** begin MATERIAL PROVIDED **

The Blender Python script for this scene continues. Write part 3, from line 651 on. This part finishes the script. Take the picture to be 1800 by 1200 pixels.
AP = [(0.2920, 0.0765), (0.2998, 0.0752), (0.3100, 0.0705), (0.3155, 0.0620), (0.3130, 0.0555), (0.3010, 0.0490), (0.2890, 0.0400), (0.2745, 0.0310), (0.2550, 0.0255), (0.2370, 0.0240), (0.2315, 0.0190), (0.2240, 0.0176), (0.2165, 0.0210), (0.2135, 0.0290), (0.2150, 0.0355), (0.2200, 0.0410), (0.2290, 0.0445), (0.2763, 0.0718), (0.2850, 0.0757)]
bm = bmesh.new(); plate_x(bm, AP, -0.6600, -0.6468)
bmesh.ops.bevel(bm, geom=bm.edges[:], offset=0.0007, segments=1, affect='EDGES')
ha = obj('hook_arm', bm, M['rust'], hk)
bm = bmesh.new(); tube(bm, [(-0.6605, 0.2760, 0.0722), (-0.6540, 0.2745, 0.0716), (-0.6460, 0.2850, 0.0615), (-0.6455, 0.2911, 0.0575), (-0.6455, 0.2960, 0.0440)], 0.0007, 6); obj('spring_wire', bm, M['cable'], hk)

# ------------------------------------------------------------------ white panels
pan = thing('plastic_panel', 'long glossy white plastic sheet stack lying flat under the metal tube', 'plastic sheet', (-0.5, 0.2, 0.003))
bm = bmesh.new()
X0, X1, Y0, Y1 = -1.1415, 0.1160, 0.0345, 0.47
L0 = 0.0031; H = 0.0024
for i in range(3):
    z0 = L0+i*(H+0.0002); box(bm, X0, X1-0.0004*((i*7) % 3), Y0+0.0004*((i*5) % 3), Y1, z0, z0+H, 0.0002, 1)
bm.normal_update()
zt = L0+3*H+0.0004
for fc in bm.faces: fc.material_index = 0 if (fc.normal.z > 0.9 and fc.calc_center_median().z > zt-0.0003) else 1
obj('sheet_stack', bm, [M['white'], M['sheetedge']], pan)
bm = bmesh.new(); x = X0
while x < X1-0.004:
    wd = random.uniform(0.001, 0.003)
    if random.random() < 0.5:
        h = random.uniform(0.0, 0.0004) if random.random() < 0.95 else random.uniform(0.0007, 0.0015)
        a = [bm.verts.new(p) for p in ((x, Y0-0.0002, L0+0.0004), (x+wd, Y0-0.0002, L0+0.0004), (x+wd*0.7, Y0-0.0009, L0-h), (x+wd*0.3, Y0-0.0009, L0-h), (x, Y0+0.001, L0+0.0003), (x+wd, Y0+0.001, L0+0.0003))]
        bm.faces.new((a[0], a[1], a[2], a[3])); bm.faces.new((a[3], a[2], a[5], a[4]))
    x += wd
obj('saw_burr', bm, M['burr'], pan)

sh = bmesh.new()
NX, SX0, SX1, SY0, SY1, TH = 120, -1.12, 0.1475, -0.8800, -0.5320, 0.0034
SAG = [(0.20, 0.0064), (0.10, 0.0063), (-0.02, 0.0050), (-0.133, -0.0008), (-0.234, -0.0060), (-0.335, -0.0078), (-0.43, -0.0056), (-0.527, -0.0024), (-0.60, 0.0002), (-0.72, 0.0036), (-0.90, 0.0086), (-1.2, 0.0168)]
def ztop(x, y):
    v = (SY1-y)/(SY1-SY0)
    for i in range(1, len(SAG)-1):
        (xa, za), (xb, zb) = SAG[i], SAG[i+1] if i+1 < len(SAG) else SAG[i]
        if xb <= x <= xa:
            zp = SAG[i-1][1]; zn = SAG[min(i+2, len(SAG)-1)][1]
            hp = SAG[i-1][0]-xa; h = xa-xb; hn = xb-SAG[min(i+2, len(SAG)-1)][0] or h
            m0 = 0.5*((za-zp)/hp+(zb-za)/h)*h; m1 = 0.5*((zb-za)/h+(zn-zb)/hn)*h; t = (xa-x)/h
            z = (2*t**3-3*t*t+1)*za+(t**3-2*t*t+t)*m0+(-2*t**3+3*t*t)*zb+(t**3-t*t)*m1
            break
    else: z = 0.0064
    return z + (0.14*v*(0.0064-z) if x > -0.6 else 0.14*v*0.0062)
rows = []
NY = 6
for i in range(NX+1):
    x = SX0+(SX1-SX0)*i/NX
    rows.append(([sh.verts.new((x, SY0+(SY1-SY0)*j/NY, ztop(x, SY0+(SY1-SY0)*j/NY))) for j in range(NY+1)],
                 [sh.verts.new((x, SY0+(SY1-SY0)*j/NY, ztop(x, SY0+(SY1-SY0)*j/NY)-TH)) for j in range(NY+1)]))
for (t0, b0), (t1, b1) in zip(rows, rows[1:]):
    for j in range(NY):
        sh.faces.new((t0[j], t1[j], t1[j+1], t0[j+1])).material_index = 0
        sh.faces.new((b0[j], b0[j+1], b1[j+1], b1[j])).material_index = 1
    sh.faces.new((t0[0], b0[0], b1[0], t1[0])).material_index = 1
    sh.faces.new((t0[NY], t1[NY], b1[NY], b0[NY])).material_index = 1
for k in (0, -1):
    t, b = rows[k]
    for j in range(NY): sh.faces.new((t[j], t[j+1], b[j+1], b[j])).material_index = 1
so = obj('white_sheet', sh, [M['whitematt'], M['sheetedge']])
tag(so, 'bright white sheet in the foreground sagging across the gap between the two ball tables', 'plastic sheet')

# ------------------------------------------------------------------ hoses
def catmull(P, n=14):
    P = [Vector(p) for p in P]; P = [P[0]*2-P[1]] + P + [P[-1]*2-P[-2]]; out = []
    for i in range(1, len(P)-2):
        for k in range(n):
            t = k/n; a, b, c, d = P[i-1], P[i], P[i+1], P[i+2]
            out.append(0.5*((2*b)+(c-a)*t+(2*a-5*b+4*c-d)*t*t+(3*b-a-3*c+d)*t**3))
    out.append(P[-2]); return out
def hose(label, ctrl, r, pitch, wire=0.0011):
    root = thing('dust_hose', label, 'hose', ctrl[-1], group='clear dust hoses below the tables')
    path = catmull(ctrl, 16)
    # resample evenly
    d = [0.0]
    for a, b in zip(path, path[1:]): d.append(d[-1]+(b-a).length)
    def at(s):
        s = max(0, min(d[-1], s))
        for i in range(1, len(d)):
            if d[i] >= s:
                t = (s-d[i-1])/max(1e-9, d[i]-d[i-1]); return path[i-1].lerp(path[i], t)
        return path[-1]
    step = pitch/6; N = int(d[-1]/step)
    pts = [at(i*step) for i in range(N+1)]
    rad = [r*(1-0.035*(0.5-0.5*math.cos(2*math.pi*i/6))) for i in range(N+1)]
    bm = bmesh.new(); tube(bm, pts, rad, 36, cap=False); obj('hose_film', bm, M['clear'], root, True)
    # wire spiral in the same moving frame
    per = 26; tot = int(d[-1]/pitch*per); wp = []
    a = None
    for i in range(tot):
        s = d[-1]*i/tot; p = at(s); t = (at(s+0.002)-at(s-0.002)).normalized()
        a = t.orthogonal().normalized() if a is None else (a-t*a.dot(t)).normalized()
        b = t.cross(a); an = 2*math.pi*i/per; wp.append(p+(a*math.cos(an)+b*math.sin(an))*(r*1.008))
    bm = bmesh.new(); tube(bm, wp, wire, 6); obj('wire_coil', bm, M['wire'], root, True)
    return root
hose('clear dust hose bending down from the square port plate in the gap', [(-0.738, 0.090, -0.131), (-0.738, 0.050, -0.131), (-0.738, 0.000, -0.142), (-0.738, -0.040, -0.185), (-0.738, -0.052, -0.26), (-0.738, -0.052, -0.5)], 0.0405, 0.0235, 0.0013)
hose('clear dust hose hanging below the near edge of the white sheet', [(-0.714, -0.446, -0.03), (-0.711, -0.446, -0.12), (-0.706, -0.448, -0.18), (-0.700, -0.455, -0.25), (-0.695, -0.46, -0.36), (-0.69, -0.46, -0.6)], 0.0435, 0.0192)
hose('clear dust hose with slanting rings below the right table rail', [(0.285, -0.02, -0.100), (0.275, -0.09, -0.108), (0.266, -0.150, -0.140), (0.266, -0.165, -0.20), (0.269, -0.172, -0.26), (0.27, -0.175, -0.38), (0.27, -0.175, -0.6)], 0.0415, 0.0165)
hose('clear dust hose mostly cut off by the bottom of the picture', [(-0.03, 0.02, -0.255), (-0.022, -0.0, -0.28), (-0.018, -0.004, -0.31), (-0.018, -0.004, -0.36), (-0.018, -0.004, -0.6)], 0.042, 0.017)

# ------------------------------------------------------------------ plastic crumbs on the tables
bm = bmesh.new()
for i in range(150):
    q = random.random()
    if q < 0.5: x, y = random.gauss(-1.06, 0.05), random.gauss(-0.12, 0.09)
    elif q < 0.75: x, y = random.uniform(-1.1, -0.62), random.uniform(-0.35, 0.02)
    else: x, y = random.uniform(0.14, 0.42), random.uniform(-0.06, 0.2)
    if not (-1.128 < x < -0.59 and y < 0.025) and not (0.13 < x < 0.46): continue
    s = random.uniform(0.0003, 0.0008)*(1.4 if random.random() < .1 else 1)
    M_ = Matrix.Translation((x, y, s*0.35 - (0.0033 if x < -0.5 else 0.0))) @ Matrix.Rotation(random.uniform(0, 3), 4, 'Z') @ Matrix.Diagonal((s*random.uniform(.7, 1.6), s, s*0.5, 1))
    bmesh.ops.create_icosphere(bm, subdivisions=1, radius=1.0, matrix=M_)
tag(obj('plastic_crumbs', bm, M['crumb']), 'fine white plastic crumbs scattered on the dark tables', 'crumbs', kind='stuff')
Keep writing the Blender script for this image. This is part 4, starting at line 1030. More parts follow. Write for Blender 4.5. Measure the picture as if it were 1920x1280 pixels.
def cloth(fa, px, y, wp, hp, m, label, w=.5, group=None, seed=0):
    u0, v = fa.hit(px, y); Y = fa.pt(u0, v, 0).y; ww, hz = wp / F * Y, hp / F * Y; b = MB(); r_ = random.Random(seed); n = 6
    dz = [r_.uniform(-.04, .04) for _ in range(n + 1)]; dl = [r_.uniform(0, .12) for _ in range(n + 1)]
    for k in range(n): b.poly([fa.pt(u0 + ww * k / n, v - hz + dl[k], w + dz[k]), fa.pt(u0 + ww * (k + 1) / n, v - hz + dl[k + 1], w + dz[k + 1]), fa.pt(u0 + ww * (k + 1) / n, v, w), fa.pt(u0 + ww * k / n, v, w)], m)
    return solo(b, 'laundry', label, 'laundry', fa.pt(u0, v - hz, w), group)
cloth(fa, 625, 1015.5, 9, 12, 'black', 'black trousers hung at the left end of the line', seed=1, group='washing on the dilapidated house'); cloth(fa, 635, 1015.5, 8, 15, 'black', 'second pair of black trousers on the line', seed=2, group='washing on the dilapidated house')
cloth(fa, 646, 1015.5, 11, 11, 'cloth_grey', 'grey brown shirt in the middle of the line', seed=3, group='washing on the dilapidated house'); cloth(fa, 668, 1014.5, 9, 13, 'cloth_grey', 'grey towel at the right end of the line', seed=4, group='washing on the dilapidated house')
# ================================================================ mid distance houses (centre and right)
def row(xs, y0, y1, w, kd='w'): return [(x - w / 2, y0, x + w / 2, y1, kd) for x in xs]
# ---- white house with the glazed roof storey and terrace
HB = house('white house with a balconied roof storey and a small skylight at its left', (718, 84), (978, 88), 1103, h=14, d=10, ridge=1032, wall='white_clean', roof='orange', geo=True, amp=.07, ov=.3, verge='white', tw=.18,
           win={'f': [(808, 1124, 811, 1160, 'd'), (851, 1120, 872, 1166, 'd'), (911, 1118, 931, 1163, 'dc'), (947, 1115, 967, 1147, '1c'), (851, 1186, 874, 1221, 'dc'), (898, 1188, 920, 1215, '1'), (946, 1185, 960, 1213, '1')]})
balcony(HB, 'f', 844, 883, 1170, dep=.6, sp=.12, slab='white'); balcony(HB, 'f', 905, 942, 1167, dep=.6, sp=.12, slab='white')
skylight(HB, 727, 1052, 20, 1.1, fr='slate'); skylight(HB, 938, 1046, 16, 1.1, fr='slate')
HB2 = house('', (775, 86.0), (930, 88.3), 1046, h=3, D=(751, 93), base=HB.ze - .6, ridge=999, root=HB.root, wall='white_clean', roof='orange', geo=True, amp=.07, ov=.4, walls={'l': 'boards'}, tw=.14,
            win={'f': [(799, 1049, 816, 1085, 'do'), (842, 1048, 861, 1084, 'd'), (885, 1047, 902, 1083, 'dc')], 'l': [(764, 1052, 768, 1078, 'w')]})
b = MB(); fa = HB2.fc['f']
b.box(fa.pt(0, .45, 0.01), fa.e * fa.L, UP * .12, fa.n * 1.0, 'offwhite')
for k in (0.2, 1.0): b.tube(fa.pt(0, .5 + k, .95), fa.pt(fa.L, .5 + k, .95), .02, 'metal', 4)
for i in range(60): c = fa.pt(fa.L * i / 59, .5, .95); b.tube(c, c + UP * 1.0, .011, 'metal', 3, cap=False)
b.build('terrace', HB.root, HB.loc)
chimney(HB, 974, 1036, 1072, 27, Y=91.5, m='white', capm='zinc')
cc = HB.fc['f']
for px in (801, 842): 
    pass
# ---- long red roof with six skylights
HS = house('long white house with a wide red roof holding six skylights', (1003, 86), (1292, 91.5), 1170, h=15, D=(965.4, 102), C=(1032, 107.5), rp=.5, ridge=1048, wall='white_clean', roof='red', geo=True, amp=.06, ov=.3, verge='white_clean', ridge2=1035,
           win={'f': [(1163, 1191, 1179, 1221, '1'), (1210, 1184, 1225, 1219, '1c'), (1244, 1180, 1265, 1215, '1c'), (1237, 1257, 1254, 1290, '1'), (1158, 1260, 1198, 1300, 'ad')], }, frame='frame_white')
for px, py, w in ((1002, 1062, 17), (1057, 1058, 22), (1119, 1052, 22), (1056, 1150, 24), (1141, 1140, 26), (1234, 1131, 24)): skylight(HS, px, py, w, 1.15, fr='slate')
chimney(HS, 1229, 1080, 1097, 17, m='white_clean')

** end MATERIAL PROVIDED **

__REQUIRED TASK__: Say, as a number only, how many lines of the data contain "This".

__FINAL ANSWER__: 2